Let $a,b\in D_4$ and such that $ba=a^{3}b$. Prove that if $0\leq i<4$ and $0\leq j<2$, then $a^ib^ja^{i_1}b^{j_1}=a^{i+3i_1}b^{j+j_1}$,(where $i,j,i_1,j_1\in \mathbb{Z}$) also it is given $o(a)=4$ and $o(b)=2$. $D_4$ is a dihedral group of order $8$.
I could only verify the fact that if $ba=a^3b$, then $\forall i\in \mathbb {Z}$, $ba^i=a^{3i}b$. This is because $ba^i=baa^{i-1}=a^3ba^{i-1}=a^3baa^{i-2}=a^6ba^{i-2}$. Then, continuing on this way, we have, $a^{3i}b=ba^i$. But I dont know how to prove $a^ib^ja^{i_1}b^{j_1}=a^{i+3i_1}b^{j+j_1}$?
If in a group $G$ for some elements $a,b$ the relation $ba=a^3b$ holds, then the equality $$ b^ja^k=a^{3^jk}b^j\tag1 $$ is valid.

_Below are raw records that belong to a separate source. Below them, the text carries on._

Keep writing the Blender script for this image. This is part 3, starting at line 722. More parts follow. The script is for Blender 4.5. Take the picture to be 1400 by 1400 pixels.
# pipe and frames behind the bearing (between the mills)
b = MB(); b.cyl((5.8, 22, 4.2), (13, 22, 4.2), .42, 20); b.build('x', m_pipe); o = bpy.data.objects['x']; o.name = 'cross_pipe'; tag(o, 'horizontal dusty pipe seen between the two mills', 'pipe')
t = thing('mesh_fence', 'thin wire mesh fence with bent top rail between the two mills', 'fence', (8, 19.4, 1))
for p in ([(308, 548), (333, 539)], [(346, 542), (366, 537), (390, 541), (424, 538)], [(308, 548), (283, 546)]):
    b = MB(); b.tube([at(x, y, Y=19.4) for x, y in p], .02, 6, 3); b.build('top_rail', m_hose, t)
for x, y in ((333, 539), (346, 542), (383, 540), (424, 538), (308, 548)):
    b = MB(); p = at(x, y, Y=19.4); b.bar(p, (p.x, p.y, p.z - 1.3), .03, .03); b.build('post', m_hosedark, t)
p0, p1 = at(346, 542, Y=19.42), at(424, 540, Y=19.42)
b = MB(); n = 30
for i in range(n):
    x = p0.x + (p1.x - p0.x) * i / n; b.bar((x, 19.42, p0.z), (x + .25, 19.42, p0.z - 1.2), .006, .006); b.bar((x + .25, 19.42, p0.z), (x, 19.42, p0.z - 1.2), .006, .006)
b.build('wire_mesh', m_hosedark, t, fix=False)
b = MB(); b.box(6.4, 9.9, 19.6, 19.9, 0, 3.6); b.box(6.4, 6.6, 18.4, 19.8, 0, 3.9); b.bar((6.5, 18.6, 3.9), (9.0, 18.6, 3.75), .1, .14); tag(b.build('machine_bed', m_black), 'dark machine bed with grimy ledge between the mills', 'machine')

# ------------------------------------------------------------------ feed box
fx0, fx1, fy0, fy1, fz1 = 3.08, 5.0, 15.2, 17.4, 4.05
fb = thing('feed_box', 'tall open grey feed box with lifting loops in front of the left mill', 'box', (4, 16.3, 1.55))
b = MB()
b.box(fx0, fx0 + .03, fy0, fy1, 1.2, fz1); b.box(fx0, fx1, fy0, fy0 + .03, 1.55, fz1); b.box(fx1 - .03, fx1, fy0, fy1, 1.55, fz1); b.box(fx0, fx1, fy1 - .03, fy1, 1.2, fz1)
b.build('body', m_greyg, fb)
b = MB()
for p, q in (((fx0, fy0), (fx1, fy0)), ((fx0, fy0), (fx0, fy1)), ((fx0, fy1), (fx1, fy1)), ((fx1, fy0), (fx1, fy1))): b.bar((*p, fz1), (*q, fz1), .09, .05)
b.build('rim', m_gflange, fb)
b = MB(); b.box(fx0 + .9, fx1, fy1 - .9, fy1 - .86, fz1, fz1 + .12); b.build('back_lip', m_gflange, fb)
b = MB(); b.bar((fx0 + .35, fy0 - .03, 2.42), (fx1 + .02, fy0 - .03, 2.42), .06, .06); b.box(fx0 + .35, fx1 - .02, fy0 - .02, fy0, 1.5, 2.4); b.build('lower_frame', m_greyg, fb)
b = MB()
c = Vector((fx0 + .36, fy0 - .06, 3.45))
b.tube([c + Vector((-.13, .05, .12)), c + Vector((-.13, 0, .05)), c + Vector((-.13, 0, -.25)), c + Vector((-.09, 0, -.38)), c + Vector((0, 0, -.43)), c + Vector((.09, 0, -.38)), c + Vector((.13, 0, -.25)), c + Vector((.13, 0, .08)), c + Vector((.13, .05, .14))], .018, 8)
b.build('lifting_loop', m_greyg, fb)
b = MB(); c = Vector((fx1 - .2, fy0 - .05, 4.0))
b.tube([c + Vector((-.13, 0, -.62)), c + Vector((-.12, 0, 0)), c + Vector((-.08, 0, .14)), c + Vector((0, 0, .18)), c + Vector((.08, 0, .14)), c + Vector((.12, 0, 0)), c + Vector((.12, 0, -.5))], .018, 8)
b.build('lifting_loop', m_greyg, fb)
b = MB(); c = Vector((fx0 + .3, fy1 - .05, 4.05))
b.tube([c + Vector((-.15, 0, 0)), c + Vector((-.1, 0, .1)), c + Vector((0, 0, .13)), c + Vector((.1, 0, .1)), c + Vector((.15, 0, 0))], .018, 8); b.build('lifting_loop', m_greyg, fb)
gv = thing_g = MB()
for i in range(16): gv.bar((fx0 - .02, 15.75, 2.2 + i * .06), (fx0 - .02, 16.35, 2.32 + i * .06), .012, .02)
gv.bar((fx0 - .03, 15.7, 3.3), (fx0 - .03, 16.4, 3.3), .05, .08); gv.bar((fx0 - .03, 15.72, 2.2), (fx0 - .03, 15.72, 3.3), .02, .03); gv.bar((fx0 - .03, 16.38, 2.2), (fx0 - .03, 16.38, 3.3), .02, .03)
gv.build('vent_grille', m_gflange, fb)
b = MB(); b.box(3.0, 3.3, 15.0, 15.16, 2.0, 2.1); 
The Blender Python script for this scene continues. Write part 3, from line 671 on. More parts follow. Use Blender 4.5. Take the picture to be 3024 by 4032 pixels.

To prove this equality, you can reason like this: $$ b^ja^k=b^{j-1}a^{3k}b=b^{j-2}a^{3^2k}b^2=\ldots. $$ One can also use the fact that the mapping $x\to bxb^{-1}$ is an automorphism of the group $G$ to prove $(1)$.
If we additionally know that $a^4=1$, then equality $(1)$ turns into $$ b^ja^k=a^{(-1)^jk}b^j.\tag2 $$ Finally, if we also know that $j=0$ or $j=1$, then we don't need either formula $(1)$ or formula $(2)$. We only need the formula $$ ba^k=a^{-k}b. $$
No one but you can tell exactly what your problem is. And only you can formulate it.